WHAT THE EXERCISE ASKS:
Starting with the first line of the data that follows, transcribe every line verbatim until the line containing "F_PX = 2666.7" has been transcribed.

###

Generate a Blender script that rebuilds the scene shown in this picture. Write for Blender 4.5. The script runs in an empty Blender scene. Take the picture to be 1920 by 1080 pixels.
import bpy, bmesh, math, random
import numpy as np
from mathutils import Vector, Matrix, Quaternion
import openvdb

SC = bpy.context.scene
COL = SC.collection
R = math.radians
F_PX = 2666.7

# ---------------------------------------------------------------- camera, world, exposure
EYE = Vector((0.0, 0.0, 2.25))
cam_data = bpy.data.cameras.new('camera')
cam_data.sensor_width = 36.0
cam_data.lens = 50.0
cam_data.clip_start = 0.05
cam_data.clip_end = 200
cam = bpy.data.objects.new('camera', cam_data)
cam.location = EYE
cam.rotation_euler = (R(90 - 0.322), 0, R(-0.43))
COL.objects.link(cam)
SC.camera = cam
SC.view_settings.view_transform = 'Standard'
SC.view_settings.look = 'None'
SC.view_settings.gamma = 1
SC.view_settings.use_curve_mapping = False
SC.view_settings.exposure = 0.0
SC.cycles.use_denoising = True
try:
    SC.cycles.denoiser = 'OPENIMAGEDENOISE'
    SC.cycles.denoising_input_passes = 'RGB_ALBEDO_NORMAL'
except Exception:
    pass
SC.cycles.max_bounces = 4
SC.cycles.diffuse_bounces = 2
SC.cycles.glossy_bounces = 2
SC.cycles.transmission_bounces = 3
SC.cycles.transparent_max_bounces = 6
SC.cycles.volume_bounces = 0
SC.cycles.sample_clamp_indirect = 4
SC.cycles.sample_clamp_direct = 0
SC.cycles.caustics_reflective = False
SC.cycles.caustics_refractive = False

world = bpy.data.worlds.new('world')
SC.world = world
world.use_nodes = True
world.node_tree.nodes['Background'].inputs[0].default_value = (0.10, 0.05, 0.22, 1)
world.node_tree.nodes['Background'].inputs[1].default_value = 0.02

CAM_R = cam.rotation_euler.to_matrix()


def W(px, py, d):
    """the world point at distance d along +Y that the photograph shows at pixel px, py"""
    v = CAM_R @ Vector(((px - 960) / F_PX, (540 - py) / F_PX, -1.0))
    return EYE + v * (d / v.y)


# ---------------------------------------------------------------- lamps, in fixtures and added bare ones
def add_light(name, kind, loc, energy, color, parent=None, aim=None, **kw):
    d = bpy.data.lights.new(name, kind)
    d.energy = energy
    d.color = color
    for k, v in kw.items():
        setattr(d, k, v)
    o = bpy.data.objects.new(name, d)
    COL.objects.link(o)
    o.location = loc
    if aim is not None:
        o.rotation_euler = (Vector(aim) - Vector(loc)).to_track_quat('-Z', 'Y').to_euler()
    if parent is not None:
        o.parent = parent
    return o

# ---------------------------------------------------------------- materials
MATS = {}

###

SOLUTION TO THIS EXERCISE:
Generate a Blender script that rebuilds the scene shown in this picture. Write for Blender 4.5. The script runs in an empty Blender scene. Take the picture to be 1920 by 1080 pixels.
import bpy, bmesh, math, random
import numpy as np
from mathutils import Vector, Matrix, Quaternion
import openvdb

SC = bpy.context.scene
COL = SC.collection
R = math.radians
F_PX = 2666.7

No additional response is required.